PARIS-Bastille Day commemorates the storming of a Paris prison on 14 July 1789 that marked the beginning of the French Revolution. These days, the anniversary is about pomp with a military parade down the Champs-Elysees and fireworks over the Paris skyline. The guest of honour this year was UN Secretary General Ban Ki-Moon, with the Blue Helmets leading the parade that included Nepali peacekeepers.

France today has a practical rather than idealistic approach towards foreign policy. Sustained by a subsidy on baguette and other services, the bourgeoisie can concentrate on the arts, commerce and statecraft. It wasn't always like this. French history has swung wildly between left and right until it found its equilibrium in the Fifth Republic.

'The French peasant was a Bonapartist,' wrote Marx about mid-19th century upheavals. Present day France has given successors of that peasantry a very strong presidency. But the French are also very proud of the Revolution and the French Commune, and have a strong tradition of street demonstration and powerful local governments.

Marx eulogised the uprising but thought it was not resolute enough to last. Lenin concluded that the leniency that revolutionaries showed towards the traditional elite led to its downfall. Mao considered the event as a first historical step towards the culture of revolution.

Like communists everywhere, Nepal's neo-Maoists also talk about the Paris Commune with watery eyes. But they are all foreigners to a majority of modern French. For Parisians at least, the Commune, like the Revolution or the Restoration earlier, were merely historic surges that purged the society of rotten elements and made it stronger.

A holistic sense of history perhaps explains the popularity of museums, castles, gardens, art galleries, concerts, operas and theatres. In the cafés the talk is about taxes and divorces, global warming and France's bloated army. Despite his glamorously distracting wife, President Nicolas Sarkozy seems to have his ears to the ground. He plans to cut the army by 40,000 and promises to convince the EU to reduce VAT.

The Maobadis want a French style republic so that Pushpa Kamal Dahal can be its president. That would require the Nepali middle class to reach critical mass. There is no fail-proof prescription for ensuring a vibrant bourgeoisie, but refraining from threatening those who champion fundamental freedoms would help. That essentially is the main lesson of the French Revolution: extremes of extravagance and scarcity breed instability that in turn leads to a faster cycle of revolutions.

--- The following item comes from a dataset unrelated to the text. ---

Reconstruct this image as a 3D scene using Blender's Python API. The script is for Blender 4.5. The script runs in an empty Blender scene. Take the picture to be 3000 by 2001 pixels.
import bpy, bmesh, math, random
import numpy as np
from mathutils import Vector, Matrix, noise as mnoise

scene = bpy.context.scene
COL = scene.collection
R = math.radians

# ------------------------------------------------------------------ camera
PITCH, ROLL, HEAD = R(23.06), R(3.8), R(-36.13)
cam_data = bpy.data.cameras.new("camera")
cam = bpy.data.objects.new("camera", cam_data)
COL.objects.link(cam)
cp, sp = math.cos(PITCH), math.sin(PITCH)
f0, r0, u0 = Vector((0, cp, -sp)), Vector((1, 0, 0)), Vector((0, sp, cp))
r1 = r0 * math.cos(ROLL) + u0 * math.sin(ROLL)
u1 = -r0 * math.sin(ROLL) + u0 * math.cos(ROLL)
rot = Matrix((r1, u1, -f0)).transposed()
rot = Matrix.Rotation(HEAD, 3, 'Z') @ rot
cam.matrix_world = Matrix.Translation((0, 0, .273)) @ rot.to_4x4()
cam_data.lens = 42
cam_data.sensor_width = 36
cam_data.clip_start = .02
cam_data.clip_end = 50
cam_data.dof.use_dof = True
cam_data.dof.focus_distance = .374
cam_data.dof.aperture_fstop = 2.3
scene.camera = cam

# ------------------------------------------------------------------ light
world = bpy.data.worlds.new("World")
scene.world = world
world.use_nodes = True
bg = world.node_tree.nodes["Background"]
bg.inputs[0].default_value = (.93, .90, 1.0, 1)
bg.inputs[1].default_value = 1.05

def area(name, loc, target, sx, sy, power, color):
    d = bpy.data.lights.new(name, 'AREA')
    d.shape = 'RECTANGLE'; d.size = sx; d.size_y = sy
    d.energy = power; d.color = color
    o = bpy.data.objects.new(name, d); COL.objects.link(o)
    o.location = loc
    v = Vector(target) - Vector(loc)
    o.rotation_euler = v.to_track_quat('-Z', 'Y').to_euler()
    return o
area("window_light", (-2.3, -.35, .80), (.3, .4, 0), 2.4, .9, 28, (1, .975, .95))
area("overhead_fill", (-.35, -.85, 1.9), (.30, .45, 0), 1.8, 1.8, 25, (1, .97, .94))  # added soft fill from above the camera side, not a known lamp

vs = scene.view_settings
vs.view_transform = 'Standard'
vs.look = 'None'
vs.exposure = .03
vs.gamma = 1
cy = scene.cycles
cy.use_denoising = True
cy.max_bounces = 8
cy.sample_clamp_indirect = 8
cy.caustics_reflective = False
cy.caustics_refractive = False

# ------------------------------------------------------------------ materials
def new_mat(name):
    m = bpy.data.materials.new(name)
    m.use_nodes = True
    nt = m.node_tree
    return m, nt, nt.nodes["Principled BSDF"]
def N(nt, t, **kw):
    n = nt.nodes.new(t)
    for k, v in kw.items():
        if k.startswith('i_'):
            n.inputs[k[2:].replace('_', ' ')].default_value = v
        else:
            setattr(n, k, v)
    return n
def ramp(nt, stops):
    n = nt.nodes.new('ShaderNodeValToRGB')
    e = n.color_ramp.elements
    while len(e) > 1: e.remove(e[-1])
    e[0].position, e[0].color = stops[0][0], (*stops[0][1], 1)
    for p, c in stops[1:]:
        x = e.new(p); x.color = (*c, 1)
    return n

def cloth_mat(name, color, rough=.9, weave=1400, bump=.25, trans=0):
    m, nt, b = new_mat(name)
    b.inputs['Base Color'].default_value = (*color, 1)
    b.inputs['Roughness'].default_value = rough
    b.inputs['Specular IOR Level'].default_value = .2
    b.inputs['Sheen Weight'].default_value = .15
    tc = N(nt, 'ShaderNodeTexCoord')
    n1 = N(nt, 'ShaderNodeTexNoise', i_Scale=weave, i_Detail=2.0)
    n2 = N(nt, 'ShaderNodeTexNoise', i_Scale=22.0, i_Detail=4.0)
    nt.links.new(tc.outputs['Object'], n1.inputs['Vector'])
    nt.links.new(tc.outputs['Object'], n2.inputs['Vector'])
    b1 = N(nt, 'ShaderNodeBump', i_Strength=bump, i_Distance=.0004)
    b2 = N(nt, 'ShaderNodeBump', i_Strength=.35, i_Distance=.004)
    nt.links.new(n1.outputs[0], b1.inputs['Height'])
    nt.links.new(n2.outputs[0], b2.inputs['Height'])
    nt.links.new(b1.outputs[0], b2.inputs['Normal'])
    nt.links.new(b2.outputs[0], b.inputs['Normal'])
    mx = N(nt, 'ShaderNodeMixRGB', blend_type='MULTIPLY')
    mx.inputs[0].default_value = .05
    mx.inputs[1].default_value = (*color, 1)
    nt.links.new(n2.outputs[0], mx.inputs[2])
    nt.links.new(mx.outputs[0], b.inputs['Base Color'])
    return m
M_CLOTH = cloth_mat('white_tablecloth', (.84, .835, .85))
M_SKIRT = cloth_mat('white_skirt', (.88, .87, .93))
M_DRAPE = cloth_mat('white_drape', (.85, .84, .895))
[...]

But maybe that is the gist of history everywhere, and the French seem to have learnt their history well. The French court whichever regime they think will serve its national interest, and that could be why the level of French engagement in Nepal is so low: they don't need to buy anything from us and we can't afford to pay for what they sell. Bilateral relations over 50 years has been sustained by French mountaineers and intellectuals. Tibet has remained a favourite concern because of domestic public opinion. Unlike Anglo-American market-led economies, France is more state centric.

But the commercial class is influential, often trade unions and owners work in tandem to protect their interests. The world's most comprehensive social security system couldn't survive without collaboration between capital and labour. It is the bourgeoisie that binds these supposedly antagonistic classes together through the manufacture of innovation and a marketplace of ideas in a vibrant democracy.

Perhaps our Maoists, who idolise the French so much, could pick a lesson or two from France's history. That way they can skip the two centuries of turmoil, war and confusion that followed the French Revolution and model Nepal after the cohesive, egalitarian and pragmatic state that France is today.